6. Syracuse University Summer College

  • Where: Syracuse, NY (some enrichment programs are available at satellite campuses)
  • Who it’s for: High school juniors and seniors, as well as recent high school graduates
  • Cost: $995 to $9,765, depending on the program and whether you live on campus, commute, or attend online

Summer College is designed to help students build confidence and prepare for college life. It offers a variety of different programs that can range anywhere from two to six weeks. You can live on campus, commute, attend online, or opt for a hybrid model. There’s a wide array of courses, from architecture to musical theater. Programs vary by length and number of credits offered.


7. Harvard’s Pre-College Program and Secondary School Program

  • Where: Cambridge, MA
  • Who it’s for: High school students who are at least 16 years old
  • Cost: $5,500 for the Pre-College Program; $3,900 to $14,250 for the Secondary School Program, depending on the program length and whether you live on campus, commute, or participate online (scholarships available)

Harvard University offers two different academic enrichment programs for high school students:

  • The Pre-College Program: This program, which is exclusively on campus, runs for two weeks and offers a choice of around 100 courses. Although students won’t get college credit, they will learn at a college level, live on campus, and do many pre-college activities.
  • The Secondary School Program: This is available as a seven-week program or four-week program. Students will take college-level courses and receive college credits. There’s also guidance on the college application process. Students can choose to live on campus, commute, or do the program online if they opt for the seven-week program. Students must live on campus to participate in the four-week program.

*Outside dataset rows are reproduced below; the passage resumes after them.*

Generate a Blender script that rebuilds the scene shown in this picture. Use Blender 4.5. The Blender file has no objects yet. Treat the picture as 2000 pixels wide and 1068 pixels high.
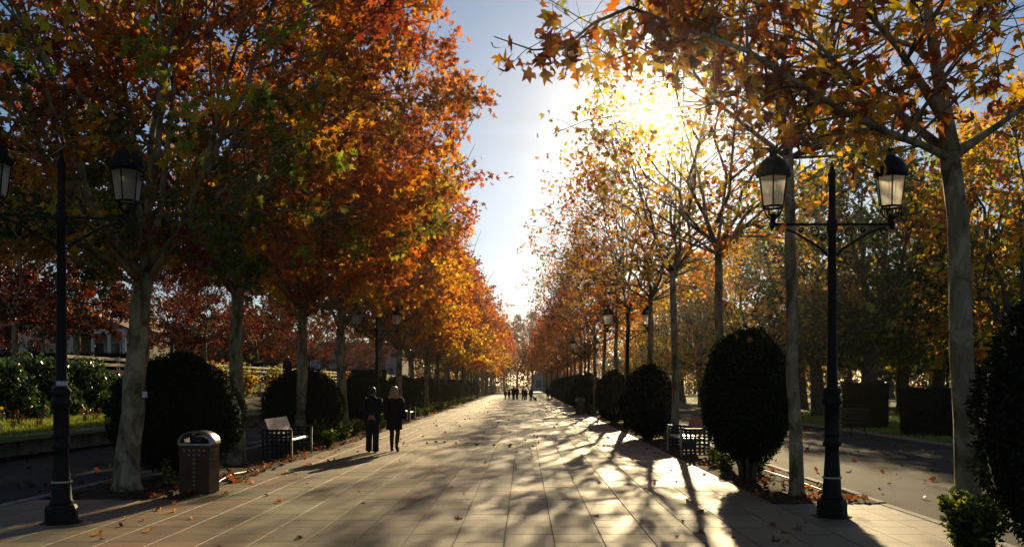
import bpy, math, random
import numpy as np
from mathutils import Vector, Matrix
random.seed(7)
R = math.radians
sc = bpy.context.scene
COL = sc.collection

# ------------------------------------------------------------------ camera
F, H, VX, VY = 1850.0, 1.8, 1024.0, 750.0           # focal length in photo pixels, eye height, vanishing point
cd = bpy.data.cameras.new('camera'); cam = bpy.data.objects.new('camera', cd); COL.objects.link(cam)
cam.location = (0, 0, H); cam.rotation_euler = (R(90), 0, 0)
cd.sensor_width = 36; cd.lens = 36 * F / 2000
cd.shift_x = (1000 - VX) / 2000; cd.shift_y = (VY - 534) / 2000
cd.clip_start = 0.1; cd.clip_end = 3000
sc.camera = cam
def G(px, py):                                       # point on the ground seen at a photo pixel
    return (px - VX) * H / (py - VY), F * H / (py - VY)
def AT(px, Y): return (px - VX) * Y / F
def ZT(py, Y): return H + (VY - py) * Y / F

# ------------------------------------------------------------------ light
SUN = Vector((1272 - VX, F, VY - 240)).normalized()
el = math.asin(SUN.z); az = math.atan2(SUN.x, SUN.y)
w = bpy.data.worlds.new('World'); sc.world = w; w.use_nodes = True
nt = w.node_tree; nt.nodes.clear()
out = nt.nodes.new('ShaderNodeOutputWorld'); bg = nt.nodes.new('ShaderNodeBackground')
sky = nt.nodes.new('ShaderNodeTexSky'); sky.sky_type = 'NISHITA'; sky.sun_disc = False
sky.sun_elevation = el; sky.sun_rotation = az
sky.air_density = 1.0; sky.dust_density = 0.6; sky.ozone_density = 3.6; sky.altitude = 600
tc = nt.nodes.new('ShaderNodeTexCoord'); mp = nt.nodes.new('ShaderNodeMapping')
mp.inputs['Scale'].default_value = (2.0, 2.0, 14.0); mp.inputs['Rotation'].default_value = (0.12, 0.05, 0.3)
ns = nt.nodes.new('ShaderNodeTexNoise'); ns.inputs['Scale'].default_value = 1.6; ns.inputs['Detail'].default_value = 7
ns.inputs['Roughness'].default_value = 0.62
rp = nt.nodes.new('ShaderNodeValToRGB'); rp.color_ramp.elements[0].position = 0.47; rp.color_ramp.elements[1].position = 0.78
rp.color_ramp.elements[1].color = (0.55, 0.55, 0.55, 1)
mx = nt.nodes.new('ShaderNodeMix'); mx.data_type = 'RGBA'
sc2 = nt.nodes.new('ShaderNodeMix'); sc2.data_type = 'RGBA'; sc2.blend_type = 'ADD'
nt.links.new(tc.outputs['Generated'], mp.inputs['Vector']); nt.links.new(mp.outputs[0], ns.inputs['Vector'])
nt.links.new(ns.outputs['Fac'], rp.inputs['Fac'])
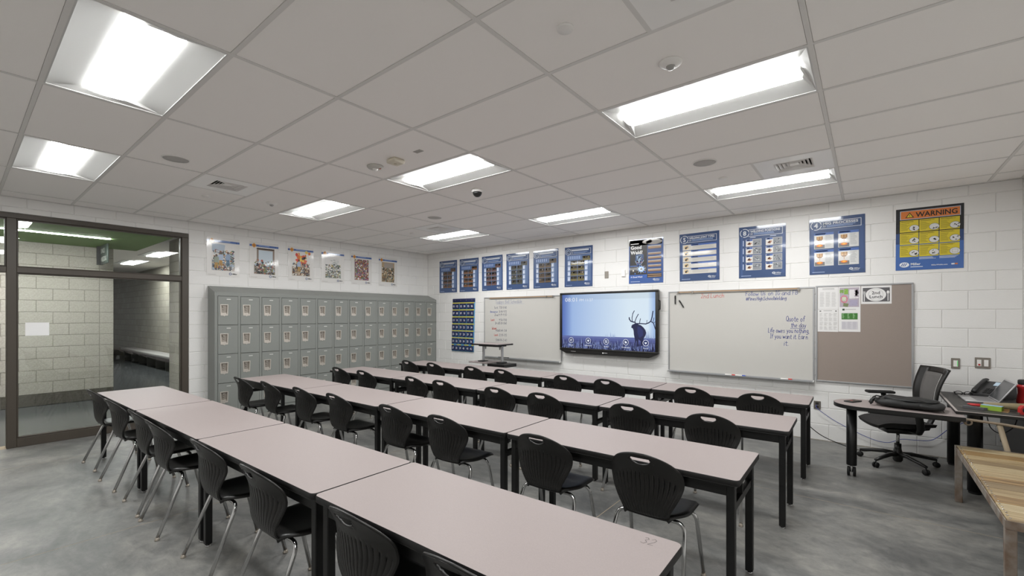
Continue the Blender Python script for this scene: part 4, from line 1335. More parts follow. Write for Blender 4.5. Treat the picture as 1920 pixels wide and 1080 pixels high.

8. High School Journalism Institute at Indiana University

  • Where: Bloomington, IN
  • Who it’s for: High school students interested in journalism
  • Cost: $515 (grants available)

Students participate in five-day workshops about journalism and media-related topics. College credit is not offered, but the High School Journalism Institute is an effective way to introduce yourself to college-level academics. Workshops provide hands-on experience and offer instruction on how to approach school projects and write for school publications. Housing is included.


9. PreCollege Programs at Smith College

  • Where: Northampton, MA
  • Who it’s for: High school students who identify as female or gender nonconforming
  • Cost: Varies by program and can range anywhere from $2,660 to $8,082 (financial aid available)

The Smith College PreCollege Programs give high school students the chance to strengthen their college applications through college-level courses and hands-on activities. There are several different enrichment programs to choose from, including:

    • Science and Engineering
    • Creative Writing Workshop
    • College Readiness
    • Sustainable Futures
    • Women, Gender, and Representation

Students will live on campus and potentially have a roommate. Depending on the program chosen, it can be a week or a month long.


10. C-Tech² at Virginia Tech

  • Where: Blacksburg, VA
  • Who it’s for: High school juniors and seniors who identify as female
  • Cost: $2,250 (scholarships available)

C-Tech² is a 2-week STEM program held on campus at Virginia Tech. Students can expect hands-on engineering projects and opportunities to network with industry leaders. There’s also a Cybersecurity Capture the Flag competition sponsored by the CIA.

Summer academic enrichment programs can have a lot to offer, whether you’re looking for college credit, a glimpse into campus living, or a chance to meet people before beginning college. To get started, talk to your high school counselor or do a quick online search to see what options are best for you.